• _Available data_:

— Start —

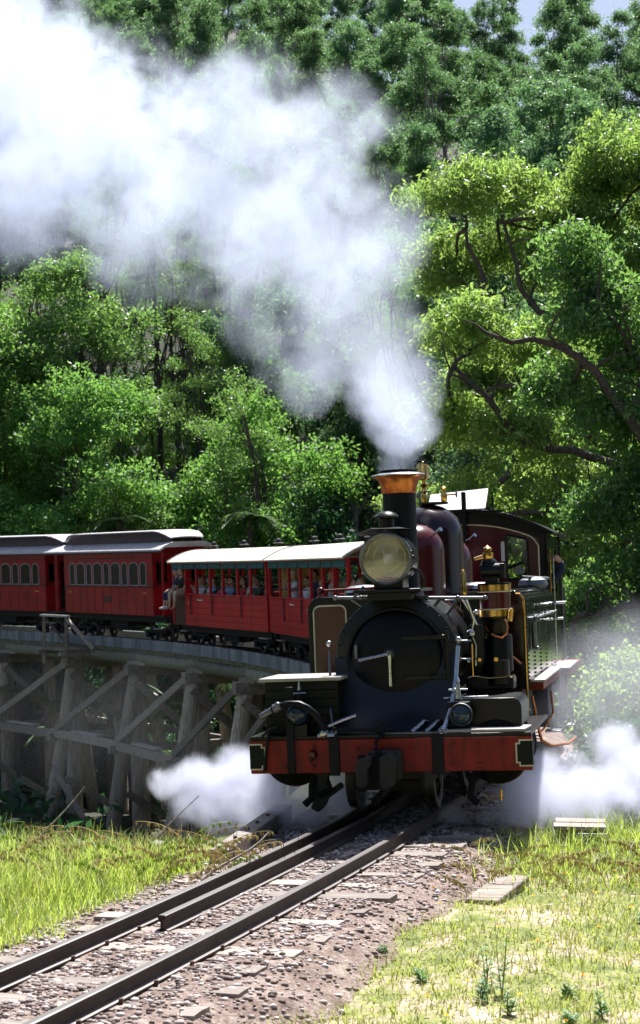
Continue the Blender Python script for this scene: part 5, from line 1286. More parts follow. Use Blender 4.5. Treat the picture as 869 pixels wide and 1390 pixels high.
# forest on the far slope: every tree a thing
def forest():
    y = 72.0; row = 0; count = 0
    while y < 222:
        step = 6.0 + (y - 70) * .022
        half = y * .245 + 3
        x = -half + (row % 2) * step * .5
        while x < half:
            px, py = x + random.uniform(-1.7, 1.7), y + random.uniform(-1.8, 1.8)
            r = random.random()
            gz = float(ground_z(px, py))
            side = 'left of the plume' if px < -.09 * py else 'behind the plume' if px < .075 * py else 'right of the plume'
            if py > 185: lab, gr, key = 'gum tree on the ridge line against the pale sky', 'gum trees along the ridge', 'gum%d' % random.randrange(5)
            elif py > 140: lab, gr, key = 'blue green gum tree high on the forested slope', 'gum trees of the upper slope', ('gum%d' % random.randrange(5) if r < .72 else 'pale%d' % random.randrange(2))
            elif py > 100: lab, gr, key = 'tall gum tree half way up the forested slope', 'gum trees of the middle slope', ('pale%d' % random.randrange(2) if r < .28 else 'gum%d' % random.randrange(5) if r < .88 else 'wattle%d' % random.randrange(3))
            elif px < 5: lab, gr, key = 'slender dark trunked gum standing in the trees low above the train', 'gum trees low on the slope', ('tall%d' % random.randrange(3) if r < .36 else 'dark%d' % random.randrange(2) if r < .66 else 'wattle%d' % random.randrange(3))
            else: lab, gr, key = 'gum tree low on the slope behind the big near gums', 'gum trees behind the near gums', 'gum%d' % random.randrange(5)
            lab += ', ' + side; gr += ' ' + side
            sc = random.uniform(.82, 1.2)
            if py > 185: sc *= .95
            plant_tree(key, px, py, sc, lab, gr); count += 1
            x += step
        y += step * 1.02; row += 1
    return count
nf = forest()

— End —

Print out the lines exactly, skipping any picture.

Continue the Blender Python script for this scene: part 5, from line 1286. More parts follow. Use Blender 4.5. Treat the picture as 869 pixels wide and 1390 pixels high.
# forest on the far slope: every tree a thing
def forest():
    y = 72.0; row = 0; count = 0
    while y < 222:
        step = 6.0 + (y - 70) * .022
        half = y * .245 + 3
        x = -half + (row % 2) * step * .5
        while x < half:
            px, py = x + random.uniform(-1.7, 1.7), y + random.uniform(-1.8, 1.8)
            r = random.random()
            gz = float(ground_z(px, py))
            side = 'left of the plume' if px < -.09 * py else 'behind the plume' if px < .075 * py else 'right of the plume'
            if py > 185: lab, gr, key = 'gum tree on the ridge line against the pale sky', 'gum trees along the ridge', 'gum%d' % random.randrange(5)
            elif py > 140: lab, gr, key = 'blue green gum tree high on the forested slope', 'gum trees of the upper slope', ('gum%d' % random.randrange(5) if r < .72 else 'pale%d' % random.randrange(2))
            elif py > 100: lab, gr, key = 'tall gum tree half way up the forested slope', 'gum trees of the middle slope', ('pale%d' % random.randrange(2) if r < .28 else 'gum%d' % random.randrange(5) if r < .88 else 'wattle%d' % random.randrange(3))
            elif px < 5: lab, gr, key = 'slender dark trunked gum standing in the trees low above the train', 'gum trees low on the slope', ('tall%d' % random.randrange(3) if r < .36 else 'dark%d' % random.randrange(2) if r < .66 else 'wattle%d' % random.randrange(3))
            else: lab, gr, key = 'gum tree low on the slope behind the big near gums', 'gum trees behind the near gums', 'gum%d' % random.randrange(5)
            lab += ', ' + side; gr += ' ' + side
            sc = random.uniform(.82, 1.2)
            if py > 185: sc *= .95
            plant_tree(key, px, py, sc, lab, gr); count += 1
            x += step
        y += step * 1.02; row += 1
    return count
nf = forest()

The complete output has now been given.